▸ **What the exercise asks**:
Locate each line in the records containing "pixels". Copy it.

▸ **Data excerpts**:
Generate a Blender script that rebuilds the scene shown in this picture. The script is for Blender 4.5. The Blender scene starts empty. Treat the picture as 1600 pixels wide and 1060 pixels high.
==
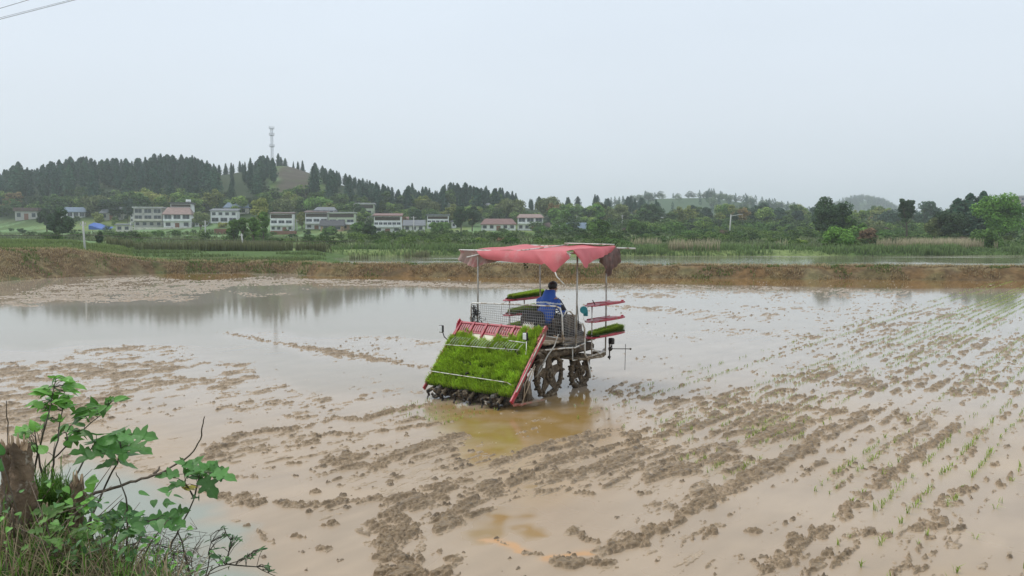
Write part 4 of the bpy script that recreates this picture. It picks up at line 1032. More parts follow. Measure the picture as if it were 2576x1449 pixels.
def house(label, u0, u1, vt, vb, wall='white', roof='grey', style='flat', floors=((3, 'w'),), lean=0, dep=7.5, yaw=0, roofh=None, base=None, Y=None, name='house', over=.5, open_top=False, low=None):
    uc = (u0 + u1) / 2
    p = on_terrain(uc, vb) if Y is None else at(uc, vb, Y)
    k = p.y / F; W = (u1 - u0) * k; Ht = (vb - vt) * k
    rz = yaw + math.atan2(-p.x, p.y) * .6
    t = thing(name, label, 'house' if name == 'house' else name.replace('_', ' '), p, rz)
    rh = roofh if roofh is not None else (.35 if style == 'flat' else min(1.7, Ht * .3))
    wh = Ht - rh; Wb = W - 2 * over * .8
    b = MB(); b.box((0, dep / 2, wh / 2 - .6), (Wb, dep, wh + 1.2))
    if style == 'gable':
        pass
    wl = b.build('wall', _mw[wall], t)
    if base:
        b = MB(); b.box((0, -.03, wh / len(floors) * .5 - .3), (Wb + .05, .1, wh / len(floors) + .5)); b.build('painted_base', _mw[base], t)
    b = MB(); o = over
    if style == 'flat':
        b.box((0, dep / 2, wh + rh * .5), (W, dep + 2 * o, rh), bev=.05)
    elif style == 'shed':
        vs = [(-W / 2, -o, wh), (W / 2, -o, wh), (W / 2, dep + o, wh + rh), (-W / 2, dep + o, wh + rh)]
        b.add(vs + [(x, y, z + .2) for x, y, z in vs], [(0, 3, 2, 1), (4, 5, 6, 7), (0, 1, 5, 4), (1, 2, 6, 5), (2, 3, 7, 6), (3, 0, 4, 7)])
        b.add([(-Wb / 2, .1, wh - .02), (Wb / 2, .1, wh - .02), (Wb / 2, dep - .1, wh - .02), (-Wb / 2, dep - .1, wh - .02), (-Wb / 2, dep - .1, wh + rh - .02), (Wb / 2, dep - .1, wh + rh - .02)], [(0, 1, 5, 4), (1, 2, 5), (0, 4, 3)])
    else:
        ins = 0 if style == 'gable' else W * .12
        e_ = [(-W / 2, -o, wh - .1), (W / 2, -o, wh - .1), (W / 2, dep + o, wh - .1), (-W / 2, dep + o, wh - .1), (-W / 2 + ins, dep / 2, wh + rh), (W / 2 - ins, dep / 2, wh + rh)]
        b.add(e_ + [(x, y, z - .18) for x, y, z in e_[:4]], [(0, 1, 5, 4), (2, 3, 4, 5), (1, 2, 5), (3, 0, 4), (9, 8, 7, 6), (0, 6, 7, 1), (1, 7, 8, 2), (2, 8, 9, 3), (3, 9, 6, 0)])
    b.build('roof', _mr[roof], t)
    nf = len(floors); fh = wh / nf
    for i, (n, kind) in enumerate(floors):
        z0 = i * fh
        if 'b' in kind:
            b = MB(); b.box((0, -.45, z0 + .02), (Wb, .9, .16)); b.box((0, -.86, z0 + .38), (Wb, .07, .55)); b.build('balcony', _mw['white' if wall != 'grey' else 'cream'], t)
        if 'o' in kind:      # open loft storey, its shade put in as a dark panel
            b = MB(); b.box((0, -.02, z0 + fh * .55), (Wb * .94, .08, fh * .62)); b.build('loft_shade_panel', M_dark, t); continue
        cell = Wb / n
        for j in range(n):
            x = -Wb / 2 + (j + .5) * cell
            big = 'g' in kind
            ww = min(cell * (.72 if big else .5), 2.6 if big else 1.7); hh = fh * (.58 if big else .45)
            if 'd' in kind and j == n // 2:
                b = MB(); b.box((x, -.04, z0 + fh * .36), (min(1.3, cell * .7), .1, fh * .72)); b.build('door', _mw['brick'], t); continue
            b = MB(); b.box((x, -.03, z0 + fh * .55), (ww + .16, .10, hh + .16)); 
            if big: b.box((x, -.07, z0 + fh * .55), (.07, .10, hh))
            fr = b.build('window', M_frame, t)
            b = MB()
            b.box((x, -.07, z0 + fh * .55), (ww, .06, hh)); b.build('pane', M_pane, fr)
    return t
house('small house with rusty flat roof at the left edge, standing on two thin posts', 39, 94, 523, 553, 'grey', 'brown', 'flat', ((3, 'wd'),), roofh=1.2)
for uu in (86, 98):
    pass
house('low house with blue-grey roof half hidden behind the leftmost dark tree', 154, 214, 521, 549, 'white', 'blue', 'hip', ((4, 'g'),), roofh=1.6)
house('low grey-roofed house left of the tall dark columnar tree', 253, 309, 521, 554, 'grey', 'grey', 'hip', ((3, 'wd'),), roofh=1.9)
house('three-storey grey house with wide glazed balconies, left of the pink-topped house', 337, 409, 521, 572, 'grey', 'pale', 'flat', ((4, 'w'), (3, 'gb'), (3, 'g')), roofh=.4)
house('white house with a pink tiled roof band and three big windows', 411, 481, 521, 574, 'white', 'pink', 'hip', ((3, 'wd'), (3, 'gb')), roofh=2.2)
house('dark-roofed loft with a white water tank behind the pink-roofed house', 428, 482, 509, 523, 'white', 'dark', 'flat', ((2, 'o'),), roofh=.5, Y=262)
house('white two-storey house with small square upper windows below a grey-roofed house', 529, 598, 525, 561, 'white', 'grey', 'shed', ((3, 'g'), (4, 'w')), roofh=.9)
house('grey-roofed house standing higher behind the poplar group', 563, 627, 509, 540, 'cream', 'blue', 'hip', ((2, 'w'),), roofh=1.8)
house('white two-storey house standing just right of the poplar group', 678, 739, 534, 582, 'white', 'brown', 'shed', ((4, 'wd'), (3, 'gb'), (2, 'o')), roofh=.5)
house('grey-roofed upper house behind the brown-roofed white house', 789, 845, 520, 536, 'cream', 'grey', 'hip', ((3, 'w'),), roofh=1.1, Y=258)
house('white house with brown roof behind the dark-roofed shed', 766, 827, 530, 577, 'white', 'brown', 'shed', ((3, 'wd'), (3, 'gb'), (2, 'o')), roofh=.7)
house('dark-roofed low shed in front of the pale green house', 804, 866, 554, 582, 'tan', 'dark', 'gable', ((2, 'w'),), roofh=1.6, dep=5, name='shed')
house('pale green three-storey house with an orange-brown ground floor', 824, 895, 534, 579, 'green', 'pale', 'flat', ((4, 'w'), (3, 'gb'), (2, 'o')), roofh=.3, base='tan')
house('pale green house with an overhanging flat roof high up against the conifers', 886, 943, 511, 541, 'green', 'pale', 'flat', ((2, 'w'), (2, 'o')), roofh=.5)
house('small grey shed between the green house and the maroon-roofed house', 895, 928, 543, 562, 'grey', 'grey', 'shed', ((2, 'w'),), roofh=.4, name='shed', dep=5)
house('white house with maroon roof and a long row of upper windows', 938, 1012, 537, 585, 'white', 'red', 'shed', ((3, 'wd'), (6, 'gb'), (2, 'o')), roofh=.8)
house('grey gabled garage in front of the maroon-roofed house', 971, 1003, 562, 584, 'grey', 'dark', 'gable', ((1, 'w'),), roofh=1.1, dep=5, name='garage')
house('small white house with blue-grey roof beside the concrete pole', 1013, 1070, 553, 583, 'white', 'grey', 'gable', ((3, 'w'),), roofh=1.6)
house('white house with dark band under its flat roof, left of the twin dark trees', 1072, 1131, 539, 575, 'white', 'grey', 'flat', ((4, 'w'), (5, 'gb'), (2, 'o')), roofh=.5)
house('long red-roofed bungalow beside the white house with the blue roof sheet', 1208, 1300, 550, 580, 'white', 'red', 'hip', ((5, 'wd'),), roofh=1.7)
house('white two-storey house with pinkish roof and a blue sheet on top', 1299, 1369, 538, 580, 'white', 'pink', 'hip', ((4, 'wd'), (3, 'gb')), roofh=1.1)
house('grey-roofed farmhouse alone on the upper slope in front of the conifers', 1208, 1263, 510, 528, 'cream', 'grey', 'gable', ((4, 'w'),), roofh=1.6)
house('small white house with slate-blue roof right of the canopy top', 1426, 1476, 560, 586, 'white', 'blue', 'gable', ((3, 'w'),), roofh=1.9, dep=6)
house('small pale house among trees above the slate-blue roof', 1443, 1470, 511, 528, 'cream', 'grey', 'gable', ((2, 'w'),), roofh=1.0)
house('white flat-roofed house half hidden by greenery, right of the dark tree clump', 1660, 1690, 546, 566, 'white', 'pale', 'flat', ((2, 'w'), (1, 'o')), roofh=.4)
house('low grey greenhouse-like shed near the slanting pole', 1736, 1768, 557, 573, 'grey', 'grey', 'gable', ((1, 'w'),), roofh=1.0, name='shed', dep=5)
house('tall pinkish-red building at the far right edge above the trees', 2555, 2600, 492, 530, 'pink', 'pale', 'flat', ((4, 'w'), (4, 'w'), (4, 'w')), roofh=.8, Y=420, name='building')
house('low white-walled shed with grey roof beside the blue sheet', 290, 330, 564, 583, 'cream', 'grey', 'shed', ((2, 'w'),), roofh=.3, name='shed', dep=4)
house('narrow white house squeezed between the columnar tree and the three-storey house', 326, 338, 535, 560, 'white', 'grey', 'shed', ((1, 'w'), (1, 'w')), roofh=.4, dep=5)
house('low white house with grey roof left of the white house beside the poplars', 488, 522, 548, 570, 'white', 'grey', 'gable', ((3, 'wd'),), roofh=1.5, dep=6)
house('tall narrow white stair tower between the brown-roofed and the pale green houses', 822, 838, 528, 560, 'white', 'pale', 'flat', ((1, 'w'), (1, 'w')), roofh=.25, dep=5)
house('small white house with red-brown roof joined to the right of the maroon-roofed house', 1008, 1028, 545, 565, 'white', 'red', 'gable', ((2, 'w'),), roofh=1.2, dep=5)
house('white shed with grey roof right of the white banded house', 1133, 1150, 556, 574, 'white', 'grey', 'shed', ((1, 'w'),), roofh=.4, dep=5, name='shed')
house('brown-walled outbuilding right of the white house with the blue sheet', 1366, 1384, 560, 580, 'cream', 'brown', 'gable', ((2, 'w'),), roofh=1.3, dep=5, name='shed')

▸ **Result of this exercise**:
Generate a Blender script that rebuilds the scene shown in this picture. The script is for Blender 4.5. The Blender scene starts empty. Treat the picture as 1600 pixels wide and 1060 pixels high.
Write part 4 of the bpy script that recreates this picture. It picks up at line 1032. More parts follow. Measure the picture as if it were 2576x1449 pixels.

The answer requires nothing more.